A few months back I posted here a light hearted recap of a spark plug change on my 2006 F-150 5.4 Triton with 78K on it. Something Ford wanted to charge me $750 to do. It was PITA, took all weekend, but it was accomplished. It should have never had to have been done in that manner but I was making light of a crappy design in that post. 1,000 miles and running great. Until 2 weeks ago.
I was starting to pick up a miss, with no CEL. My OBD II reader showed it as a No. 8 random miss fire. So my logical thought based on the fail rates experienced was a coil pack. No problem. Tomorrow I will swap them and make sure the problem moves. Pretty easy job all in all. So the next morning I do that. Go to start the engine and the engine gives me a quarter second of movement, kicks a click and then kicks back slightly. Then nothing. Felt like a dead battery. Which was odd because I has just replaced it about 8 months ago. So I just figured, cold snap, bad battery, a bad luck event.
Pull the battery, checks good at battery shop. Hmmmmm. Must be a bad connection I guess. Cleaned everything and put it back together. Started it up to hear a distinct and obvious but light knock now. WTH. Shut it down, searched for anything obvious. Nothing. Had it towed to a shop. A week into the repairs. Get a call...."You need to come down here and see this". That never gives you a sense of comfort. Go down to the shop. Front engine torn down, pan is off. "Look up at No. 8 piston. See that shiny spot?" Yes. "OK now look here on the crank, see that rub spot there?" Yes. The bottom of the piston is kissing the crank counterweight right there. I can't deny what I am looking at. OK so what caused that. We ponder it a bit. I said, look the only way that can happen is for the distance between the two to be wrong. Mechanically these things don't just touch for no reason. The piston must be bad or something. Which doesn't make sense but we have what we have.

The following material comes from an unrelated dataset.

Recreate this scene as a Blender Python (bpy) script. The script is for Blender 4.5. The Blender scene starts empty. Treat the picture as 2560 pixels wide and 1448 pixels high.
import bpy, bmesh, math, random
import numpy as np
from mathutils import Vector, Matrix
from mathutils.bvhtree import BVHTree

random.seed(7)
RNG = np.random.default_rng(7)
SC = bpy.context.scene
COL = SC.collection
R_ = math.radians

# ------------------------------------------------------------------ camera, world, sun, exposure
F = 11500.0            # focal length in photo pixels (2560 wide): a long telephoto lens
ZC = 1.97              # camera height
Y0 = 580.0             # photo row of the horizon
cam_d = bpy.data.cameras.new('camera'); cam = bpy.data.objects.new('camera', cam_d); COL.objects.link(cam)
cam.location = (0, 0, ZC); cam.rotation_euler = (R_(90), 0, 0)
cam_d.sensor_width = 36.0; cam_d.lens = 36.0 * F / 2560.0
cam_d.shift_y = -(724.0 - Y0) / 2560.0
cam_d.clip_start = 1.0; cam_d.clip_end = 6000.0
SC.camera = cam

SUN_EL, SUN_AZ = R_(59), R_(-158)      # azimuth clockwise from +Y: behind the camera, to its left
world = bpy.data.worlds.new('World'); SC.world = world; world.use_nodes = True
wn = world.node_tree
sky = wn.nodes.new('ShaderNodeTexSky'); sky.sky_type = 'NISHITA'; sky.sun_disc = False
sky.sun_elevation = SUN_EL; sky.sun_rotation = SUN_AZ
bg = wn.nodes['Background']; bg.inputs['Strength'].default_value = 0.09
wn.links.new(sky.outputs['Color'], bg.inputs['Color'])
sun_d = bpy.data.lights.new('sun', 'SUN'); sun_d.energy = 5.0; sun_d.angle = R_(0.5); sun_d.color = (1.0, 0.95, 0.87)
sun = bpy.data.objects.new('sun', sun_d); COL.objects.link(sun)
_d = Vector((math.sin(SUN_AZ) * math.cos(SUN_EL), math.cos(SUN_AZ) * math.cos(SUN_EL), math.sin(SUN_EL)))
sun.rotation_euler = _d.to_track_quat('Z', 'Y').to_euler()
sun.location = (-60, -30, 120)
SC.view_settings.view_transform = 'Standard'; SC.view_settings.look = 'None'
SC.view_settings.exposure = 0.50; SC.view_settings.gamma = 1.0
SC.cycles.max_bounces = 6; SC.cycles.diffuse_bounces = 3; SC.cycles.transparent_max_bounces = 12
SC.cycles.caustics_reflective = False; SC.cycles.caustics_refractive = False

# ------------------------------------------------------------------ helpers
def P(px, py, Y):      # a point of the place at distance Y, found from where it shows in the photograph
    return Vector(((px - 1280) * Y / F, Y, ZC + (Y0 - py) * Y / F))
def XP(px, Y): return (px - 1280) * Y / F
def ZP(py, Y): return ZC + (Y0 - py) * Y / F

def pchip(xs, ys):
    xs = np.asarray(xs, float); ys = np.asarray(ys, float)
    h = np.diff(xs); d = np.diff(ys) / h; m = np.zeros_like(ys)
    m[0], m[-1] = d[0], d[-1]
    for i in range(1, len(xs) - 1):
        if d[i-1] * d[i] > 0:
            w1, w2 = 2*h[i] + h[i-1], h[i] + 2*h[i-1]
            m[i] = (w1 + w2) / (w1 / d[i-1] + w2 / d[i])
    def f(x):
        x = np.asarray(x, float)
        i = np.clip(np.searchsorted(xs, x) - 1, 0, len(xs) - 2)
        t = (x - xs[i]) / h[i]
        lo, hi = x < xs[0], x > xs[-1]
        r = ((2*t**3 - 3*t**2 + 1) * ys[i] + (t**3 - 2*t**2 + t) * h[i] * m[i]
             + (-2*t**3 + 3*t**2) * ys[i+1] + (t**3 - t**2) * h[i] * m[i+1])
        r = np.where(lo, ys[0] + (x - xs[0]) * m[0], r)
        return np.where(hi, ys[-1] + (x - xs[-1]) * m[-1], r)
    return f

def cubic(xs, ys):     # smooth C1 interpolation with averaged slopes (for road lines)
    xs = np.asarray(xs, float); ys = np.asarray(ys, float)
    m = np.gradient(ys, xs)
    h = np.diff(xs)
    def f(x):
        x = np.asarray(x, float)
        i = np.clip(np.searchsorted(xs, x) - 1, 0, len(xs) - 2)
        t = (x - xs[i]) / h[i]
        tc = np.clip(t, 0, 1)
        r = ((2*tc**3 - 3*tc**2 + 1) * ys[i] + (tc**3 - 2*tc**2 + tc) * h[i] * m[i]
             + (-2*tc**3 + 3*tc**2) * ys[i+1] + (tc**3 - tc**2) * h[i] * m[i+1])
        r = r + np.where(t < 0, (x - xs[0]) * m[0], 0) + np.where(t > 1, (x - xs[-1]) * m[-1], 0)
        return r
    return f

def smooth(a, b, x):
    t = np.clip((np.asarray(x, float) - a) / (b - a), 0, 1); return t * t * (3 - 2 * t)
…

Ok guys pull it down, lets see what we got. They called me back and said Come see again. So the head was now off. No interference between valves and piston took place. "What do you want us to do next?" Go ahead and pull the piston and rod out. Something isn't right somewhere. I stay there to observe. Pulled No. 8 Rod/Piston and it was clearly a bent rod. What in the PHU**** is going on here!!! Pull up the internet research. Googled in 2006 F-150 bent rods and Bingo, lots of them. Even more in 2005 and some in 2004. Turns out Ford recalled the entire 2005 year of this engine because of faulty Fuel Injectors sticking open. Actually it wasn't a recall, it was deemed a customer satisfaction program. Checked the affected vehicles. Mine was produced one week after the last VIN ID was specified.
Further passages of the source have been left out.